▸ Data shown:

<<<<

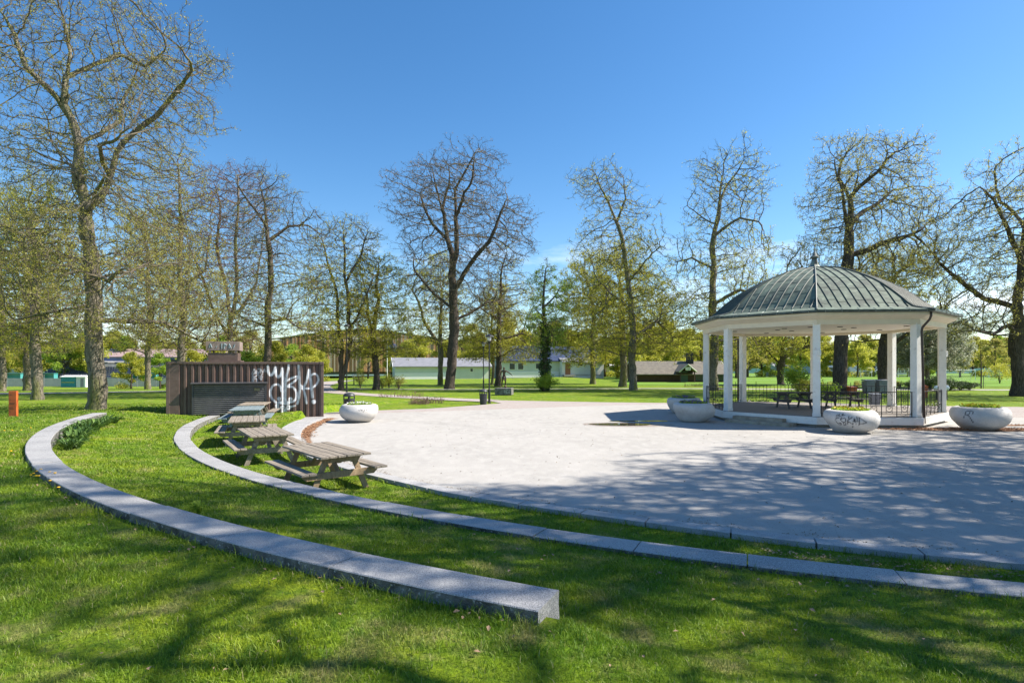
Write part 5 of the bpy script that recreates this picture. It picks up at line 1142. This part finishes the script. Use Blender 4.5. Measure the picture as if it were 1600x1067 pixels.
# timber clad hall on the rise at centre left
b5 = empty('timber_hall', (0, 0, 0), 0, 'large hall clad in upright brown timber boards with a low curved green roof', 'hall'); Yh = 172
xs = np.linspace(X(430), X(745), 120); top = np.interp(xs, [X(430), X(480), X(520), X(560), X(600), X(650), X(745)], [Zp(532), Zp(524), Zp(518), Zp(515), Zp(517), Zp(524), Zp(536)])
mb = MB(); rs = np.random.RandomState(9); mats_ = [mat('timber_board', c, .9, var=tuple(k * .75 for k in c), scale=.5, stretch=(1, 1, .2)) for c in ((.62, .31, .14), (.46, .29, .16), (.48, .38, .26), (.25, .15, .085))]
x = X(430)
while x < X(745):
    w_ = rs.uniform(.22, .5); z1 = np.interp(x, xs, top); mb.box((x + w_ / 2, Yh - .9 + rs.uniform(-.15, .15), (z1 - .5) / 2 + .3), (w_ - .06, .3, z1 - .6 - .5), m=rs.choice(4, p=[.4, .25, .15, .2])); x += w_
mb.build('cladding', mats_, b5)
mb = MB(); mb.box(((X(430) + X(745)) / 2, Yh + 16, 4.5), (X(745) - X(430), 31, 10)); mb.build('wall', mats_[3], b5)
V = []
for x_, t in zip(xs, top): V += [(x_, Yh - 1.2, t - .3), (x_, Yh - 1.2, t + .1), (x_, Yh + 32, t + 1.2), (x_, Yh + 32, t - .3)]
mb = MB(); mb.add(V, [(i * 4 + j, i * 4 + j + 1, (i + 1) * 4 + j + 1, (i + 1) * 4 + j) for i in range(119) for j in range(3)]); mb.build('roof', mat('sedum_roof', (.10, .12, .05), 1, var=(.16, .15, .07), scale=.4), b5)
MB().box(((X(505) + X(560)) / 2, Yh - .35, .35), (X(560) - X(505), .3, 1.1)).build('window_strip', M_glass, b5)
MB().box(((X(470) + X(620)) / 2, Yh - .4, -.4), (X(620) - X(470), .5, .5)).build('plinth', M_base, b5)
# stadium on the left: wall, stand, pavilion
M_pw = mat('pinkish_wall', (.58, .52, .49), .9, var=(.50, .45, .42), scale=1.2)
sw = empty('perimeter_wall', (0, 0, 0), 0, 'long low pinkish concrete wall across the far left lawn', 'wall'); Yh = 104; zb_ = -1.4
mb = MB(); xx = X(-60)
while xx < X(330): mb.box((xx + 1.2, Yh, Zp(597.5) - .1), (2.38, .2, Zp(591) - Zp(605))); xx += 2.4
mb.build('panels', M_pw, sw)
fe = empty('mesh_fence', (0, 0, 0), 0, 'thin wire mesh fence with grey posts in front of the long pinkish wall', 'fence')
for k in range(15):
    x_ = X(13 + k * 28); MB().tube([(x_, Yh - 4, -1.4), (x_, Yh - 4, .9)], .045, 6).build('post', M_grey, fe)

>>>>

▸ What the exercise asks: In this exercise, set down all of the data exactly, without the pictures.

▸ Written answer:
Write part 5 of the bpy script that recreates this picture. It picks up at line 1142. This part finishes the script. Use Blender 4.5. Measure the picture as if it were 1600x1067 pixels.
# timber clad hall on the rise at centre left
b5 = empty('timber_hall', (0, 0, 0), 0, 'large hall clad in upright brown timber boards with a low curved green roof', 'hall'); Yh = 172
xs = np.linspace(X(430), X(745), 120); top = np.interp(xs, [X(430), X(480), X(520), X(560), X(600), X(650), X(745)], [Zp(532), Zp(524), Zp(518), Zp(515), Zp(517), Zp(524), Zp(536)])
mb = MB(); rs = np.random.RandomState(9); mats_ = [mat('timber_board', c, .9, var=tuple(k * .75 for k in c), scale=.5, stretch=(1, 1, .2)) for c in ((.62, .31, .14), (.46, .29, .16), (.48, .38, .26), (.25, .15, .085))]
x = X(430)
while x < X(745):
    w_ = rs.uniform(.22, .5); z1 = np.interp(x, xs, top); mb.box((x + w_ / 2, Yh - .9 + rs.uniform(-.15, .15), (z1 - .5) / 2 + .3), (w_ - .06, .3, z1 - .6 - .5), m=rs.choice(4, p=[.4, .25, .15, .2])); x += w_
mb.build('cladding', mats_, b5)
mb = MB(); mb.box(((X(430) + X(745)) / 2, Yh + 16, 4.5), (X(745) - X(430), 31, 10)); mb.build('wall', mats_[3], b5)
V = []
for x_, t in zip(xs, top): V += [(x_, Yh - 1.2, t - .3), (x_, Yh - 1.2, t + .1), (x_, Yh + 32, t + 1.2), (x_, Yh + 32, t - .3)]
mb = MB(); mb.add(V, [(i * 4 + j, i * 4 + j + 1, (i + 1) * 4 + j + 1, (i + 1) * 4 + j) for i in range(119) for j in range(3)]); mb.build('roof', mat('sedum_roof', (.10, .12, .05), 1, var=(.16, .15, .07), scale=.4), b5)
MB().box(((X(505) + X(560)) / 2, Yh - .35, .35), (X(560) - X(505), .3, 1.1)).build('window_strip', M_glass, b5)
MB().box(((X(470) + X(620)) / 2, Yh - .4, -.4), (X(620) - X(470), .5, .5)).build('plinth', M_base, b5)
# stadium on the left: wall, stand, pavilion
M_pw = mat('pinkish_wall', (.58, .52, .49), .9, var=(.50, .45, .42), scale=1.2)
sw = empty('perimeter_wall', (0, 0, 0), 0, 'long low pinkish concrete wall across the far left lawn', 'wall'); Yh = 104; zb_ = -1.4
mb = MB(); xx = X(-60)
while xx < X(330): mb.box((xx + 1.2, Yh, Zp(597.5) - .1), (2.38, .2, Zp(591) - Zp(605))); xx += 2.4
mb.build('panels', M_pw, sw)
fe = empty('mesh_fence', (0, 0, 0), 0, 'thin wire mesh fence with grey posts in front of the long pinkish wall', 'fence')
for k in range(15):
    x_ = X(13 + k * 28); MB().tube([(x_, Yh - 4, -1.4), (x_, Yh - 4, .9)], .045, 6).build('post', M_grey, fe)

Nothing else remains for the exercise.